In their first two years, architecture students are not able to take the advanced studios that are chaired by the visiting established architects, but that is not to say they will not come into contact with famous architects. First-year students are all required to take Peter Eisenman’s “Formal Analysis” class, giving them a good taste of the glamorous classes available to the third-year studio students. Eisenman is famous for being a member of the “New York Five,” who helped to form Modernist architecture in the 1960s.

“There’s a presence in the class when you go in knowing of the architect and his work,” Margaret Hu ARC ’12 said. “Even he comes into the class with an air of, ‘I’m Peter Eisenman.’ ”

But Eisenman said the content of his class, not his fame, should attract students.

“When people take my class, I don’t think it has anything to do with the fact that I’m a starpower,” he said. “I think there are a lot of other seminars and conferences that are quite low profile but academically very important.”

BEYOND AWARDS, FRIENDSHIPS

Now in his final year, Mills counts Gehry’s studio among his roster of current classes, where Mills has been working to develop plans for a concert hall in Istanbul, Turkey. Having gone on two trips with Gehry now — one to Turkey to see the site of the semester’s hypothetical project, another to Los Angeles to visit Gehry’s firm — Mills and his classmate, Palmyra Geraki ’06 ARC ’10 said the class has developed an intimate camaraderie.
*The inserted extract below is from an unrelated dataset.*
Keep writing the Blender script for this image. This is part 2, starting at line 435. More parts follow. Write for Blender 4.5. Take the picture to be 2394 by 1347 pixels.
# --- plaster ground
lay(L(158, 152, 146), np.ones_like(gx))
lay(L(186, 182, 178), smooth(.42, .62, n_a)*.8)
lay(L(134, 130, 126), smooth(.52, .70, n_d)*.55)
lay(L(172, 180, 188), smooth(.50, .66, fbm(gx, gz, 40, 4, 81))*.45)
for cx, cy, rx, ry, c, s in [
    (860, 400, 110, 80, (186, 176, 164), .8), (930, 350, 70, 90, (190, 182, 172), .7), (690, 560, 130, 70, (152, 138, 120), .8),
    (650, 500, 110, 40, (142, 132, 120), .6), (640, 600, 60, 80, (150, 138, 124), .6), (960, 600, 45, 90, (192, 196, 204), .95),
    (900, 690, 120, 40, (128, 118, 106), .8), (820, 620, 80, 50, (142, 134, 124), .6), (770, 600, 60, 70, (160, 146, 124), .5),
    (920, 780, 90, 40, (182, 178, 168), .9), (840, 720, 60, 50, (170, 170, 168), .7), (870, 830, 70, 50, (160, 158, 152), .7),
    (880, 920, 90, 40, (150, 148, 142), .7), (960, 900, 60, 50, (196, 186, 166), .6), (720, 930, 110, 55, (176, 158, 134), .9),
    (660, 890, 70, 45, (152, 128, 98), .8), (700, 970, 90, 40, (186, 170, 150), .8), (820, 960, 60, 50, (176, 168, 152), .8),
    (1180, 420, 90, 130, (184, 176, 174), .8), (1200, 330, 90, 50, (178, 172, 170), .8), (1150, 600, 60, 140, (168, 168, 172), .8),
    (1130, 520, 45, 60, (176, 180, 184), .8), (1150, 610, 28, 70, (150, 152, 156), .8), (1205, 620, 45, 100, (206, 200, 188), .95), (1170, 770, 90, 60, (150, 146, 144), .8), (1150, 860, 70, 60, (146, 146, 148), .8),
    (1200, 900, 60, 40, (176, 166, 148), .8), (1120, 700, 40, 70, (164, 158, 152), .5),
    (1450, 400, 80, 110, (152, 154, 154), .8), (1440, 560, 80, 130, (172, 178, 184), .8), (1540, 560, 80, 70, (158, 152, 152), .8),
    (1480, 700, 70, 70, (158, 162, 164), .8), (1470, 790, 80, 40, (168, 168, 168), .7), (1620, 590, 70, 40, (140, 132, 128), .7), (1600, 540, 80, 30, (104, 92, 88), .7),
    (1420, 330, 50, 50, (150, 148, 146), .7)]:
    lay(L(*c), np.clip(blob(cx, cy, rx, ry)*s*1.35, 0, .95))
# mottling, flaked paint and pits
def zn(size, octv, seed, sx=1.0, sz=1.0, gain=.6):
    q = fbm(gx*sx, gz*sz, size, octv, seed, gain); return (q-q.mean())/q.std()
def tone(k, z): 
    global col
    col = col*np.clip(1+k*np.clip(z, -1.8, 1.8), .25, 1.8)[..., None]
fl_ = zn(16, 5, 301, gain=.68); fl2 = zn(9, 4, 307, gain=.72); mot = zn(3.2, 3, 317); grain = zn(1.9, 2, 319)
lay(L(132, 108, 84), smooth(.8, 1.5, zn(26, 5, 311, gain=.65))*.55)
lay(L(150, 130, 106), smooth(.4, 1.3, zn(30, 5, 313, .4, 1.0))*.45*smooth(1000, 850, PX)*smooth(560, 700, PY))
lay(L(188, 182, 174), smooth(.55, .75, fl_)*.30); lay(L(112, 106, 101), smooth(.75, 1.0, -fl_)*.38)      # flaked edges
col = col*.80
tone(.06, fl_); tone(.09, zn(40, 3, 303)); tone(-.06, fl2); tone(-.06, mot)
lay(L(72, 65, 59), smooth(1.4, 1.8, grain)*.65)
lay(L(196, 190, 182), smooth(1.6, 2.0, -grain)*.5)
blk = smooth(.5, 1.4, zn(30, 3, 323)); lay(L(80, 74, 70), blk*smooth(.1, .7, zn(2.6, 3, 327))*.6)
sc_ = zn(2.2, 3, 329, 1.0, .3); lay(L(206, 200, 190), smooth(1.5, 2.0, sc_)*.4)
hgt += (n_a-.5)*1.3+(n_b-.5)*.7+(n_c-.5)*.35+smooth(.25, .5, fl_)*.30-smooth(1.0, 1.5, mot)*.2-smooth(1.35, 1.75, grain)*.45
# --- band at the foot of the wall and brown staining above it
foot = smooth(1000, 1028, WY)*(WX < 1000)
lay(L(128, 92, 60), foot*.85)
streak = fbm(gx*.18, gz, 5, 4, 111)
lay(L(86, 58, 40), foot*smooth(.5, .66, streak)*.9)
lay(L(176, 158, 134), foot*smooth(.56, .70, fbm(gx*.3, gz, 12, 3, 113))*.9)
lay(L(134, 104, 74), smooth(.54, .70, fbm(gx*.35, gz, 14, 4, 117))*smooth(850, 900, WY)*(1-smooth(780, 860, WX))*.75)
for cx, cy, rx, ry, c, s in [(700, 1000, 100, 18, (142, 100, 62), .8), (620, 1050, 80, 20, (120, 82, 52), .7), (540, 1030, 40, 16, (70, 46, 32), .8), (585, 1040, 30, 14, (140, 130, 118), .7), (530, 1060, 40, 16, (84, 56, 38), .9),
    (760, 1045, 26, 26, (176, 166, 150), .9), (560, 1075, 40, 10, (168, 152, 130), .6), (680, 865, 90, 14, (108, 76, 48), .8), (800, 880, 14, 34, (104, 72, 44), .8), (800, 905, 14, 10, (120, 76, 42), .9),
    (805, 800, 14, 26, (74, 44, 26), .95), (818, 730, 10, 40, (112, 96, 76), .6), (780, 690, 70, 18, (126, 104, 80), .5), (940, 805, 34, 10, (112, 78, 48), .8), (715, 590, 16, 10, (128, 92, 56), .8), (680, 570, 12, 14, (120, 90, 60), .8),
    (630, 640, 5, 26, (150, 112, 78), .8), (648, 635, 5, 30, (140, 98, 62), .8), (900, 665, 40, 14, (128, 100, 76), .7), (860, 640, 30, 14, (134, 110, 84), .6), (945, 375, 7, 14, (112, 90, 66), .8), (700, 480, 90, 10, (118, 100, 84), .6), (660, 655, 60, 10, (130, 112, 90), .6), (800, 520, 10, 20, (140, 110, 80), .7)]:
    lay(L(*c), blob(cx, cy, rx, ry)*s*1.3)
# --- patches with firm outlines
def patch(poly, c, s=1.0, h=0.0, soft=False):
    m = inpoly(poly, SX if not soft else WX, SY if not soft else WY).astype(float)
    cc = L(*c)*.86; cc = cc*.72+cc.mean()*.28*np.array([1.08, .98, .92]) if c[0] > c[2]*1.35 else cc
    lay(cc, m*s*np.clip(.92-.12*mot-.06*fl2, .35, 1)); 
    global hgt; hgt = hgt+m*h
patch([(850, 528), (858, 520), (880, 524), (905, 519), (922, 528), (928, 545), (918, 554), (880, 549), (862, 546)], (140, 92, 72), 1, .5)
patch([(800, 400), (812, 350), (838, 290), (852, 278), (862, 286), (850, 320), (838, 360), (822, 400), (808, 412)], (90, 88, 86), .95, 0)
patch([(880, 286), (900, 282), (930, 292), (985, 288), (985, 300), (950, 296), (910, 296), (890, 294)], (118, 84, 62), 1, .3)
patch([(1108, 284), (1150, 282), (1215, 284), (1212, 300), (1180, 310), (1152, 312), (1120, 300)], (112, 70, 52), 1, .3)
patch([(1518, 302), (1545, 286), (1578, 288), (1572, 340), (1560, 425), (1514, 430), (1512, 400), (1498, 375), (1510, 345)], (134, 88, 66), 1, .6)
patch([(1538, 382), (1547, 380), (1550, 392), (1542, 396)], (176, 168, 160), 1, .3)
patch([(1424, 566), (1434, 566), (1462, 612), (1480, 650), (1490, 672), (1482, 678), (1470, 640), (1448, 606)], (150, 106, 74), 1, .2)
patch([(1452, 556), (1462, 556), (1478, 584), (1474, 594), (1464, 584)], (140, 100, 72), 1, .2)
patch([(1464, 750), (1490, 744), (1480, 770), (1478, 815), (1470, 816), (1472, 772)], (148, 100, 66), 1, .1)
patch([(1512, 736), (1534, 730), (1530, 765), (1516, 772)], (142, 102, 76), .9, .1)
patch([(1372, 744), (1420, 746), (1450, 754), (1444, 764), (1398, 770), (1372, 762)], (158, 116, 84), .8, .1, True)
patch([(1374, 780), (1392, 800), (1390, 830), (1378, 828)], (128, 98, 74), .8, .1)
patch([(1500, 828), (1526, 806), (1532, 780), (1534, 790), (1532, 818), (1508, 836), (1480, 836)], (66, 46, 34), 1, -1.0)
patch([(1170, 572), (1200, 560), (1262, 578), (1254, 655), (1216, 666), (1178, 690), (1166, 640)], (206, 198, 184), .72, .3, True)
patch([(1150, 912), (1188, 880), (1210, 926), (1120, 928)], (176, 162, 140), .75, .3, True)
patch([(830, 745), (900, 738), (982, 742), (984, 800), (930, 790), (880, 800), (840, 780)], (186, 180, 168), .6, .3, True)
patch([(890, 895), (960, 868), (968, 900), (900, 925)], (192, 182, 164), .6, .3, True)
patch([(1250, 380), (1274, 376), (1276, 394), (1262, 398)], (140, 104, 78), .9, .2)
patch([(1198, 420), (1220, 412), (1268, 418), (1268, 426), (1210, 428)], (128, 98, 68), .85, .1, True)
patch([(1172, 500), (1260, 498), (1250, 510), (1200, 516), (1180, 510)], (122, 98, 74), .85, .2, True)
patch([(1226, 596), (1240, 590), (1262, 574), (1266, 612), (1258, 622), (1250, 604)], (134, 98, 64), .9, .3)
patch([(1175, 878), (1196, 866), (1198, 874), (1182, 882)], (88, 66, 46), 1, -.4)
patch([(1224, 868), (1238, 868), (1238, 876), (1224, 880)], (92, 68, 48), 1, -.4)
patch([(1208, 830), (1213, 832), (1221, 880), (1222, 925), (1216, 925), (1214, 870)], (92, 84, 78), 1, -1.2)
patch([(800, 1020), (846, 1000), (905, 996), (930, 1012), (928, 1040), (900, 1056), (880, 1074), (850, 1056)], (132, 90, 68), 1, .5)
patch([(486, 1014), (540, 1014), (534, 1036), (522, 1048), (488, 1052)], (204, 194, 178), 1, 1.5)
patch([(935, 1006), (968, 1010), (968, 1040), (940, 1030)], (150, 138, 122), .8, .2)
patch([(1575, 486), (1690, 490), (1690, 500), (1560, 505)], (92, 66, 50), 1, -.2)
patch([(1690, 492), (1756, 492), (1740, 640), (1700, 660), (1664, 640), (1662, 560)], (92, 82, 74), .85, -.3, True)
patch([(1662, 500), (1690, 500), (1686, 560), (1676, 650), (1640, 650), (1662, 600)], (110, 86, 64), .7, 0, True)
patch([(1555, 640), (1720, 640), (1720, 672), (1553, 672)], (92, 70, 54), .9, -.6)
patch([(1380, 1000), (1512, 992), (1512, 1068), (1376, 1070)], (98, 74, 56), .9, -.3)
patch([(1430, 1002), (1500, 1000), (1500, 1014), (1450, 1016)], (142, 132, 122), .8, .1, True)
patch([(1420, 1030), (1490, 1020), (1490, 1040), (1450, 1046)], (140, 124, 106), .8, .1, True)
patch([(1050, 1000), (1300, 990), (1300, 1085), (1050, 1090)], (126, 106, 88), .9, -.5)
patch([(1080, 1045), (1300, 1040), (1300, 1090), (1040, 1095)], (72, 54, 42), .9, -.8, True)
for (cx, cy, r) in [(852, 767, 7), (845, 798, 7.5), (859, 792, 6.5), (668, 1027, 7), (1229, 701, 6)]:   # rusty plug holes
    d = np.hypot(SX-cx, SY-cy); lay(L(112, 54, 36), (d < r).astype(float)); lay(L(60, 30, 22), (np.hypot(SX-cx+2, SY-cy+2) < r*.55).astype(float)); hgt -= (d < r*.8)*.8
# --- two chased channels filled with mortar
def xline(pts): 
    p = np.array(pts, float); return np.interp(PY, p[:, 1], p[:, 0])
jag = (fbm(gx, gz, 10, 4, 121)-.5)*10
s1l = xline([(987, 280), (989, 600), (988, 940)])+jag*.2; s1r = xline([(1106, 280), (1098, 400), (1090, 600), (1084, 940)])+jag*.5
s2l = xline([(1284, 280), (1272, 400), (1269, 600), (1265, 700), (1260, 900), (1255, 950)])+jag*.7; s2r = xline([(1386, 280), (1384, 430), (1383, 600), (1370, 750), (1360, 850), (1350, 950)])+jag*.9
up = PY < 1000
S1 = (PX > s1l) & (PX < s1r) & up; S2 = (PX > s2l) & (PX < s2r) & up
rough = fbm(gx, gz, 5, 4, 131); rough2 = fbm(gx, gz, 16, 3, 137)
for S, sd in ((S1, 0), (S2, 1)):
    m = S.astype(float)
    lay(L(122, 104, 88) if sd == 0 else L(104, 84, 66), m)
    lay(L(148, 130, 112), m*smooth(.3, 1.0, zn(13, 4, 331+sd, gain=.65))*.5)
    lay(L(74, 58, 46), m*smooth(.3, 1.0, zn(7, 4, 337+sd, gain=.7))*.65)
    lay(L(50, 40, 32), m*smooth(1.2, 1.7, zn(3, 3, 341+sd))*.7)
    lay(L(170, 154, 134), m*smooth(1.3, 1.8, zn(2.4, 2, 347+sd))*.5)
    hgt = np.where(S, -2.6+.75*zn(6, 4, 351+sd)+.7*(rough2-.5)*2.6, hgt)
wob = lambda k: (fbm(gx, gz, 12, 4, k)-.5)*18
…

If anything, Geraki said it is this intimacy that will linger after the end of the semester and after Gehry has returned his focus exclusively to his work.

“He’s a very sweet man — very low key,” she added. “I just don’t have the words.”

Gehry is among the handful of architects who have taught on-and-off at the school since the early 1980s. He said he was initially wooed to the school by his friend Cesar Pelli, who was the dean at the time. During that first semester at Yale, he said he was smitten.

“From the beginning I loved Yale,” Gehry said in the phone interview. “I love playing with younger people — helping teach them not to get caught in traps and how to be themselves. I love watching them grow.”

However, while the students have spent a considerable amount of time with the architect, they have nonetheless seen much less of the architect inside the classroom than a traditional professor. Stern noted that visiting professors are only required to maintain a total of 18 contact days with the school, while a permanent member of the faculty has approximately 28 classes to attend during a full semester. This means that, at least for Gehry who maintains an office across the continent in California, he comes every other week for blocks of time or communicates via satellite with the students.

But as Mills noted, the ability to interact with the Gehry outweighs the shorter amount of time the renowned architect spends on campus.

“He’s definitely very accessible,” Mills said of Gehry. “It just means that your time with him — the hour or 30 minutes a week — it’s much more valuable.”

And, as an added benefit, some students move on to work in Hadid or Gehry’s firms.

“[Students] contribute to the discourse and bring something to the table,” Hadid said in an e-mail. “It’s important that they feel they’re part of the process, and part of the progress we make.”

For those hoping to get a glimpse of Gehry, he will be speaking at the Yale School of Architecture on Thursday, giving a talk titled “Current Works.”

Correction: April 6, 2010

An earlier version of this article contained three errors. First, the article misstated the date of architect Frank Gehry’s lecture at Rudolph Hall. The talk is scheduled for Thursday, April 8, not Monday, April 5. Second, the last name of Michael Holborn ARC ’12 was misspelled. Third, the following quote was misattributed: “There’s a presence in the class when you go in knowing of the architect and his work… Even [Peter Eisenman] comes into the class with an air of, ‘I’m Peter Eisenman.’” The quote should have been attributed to Margaret Hu ARC ’12, not Holborn.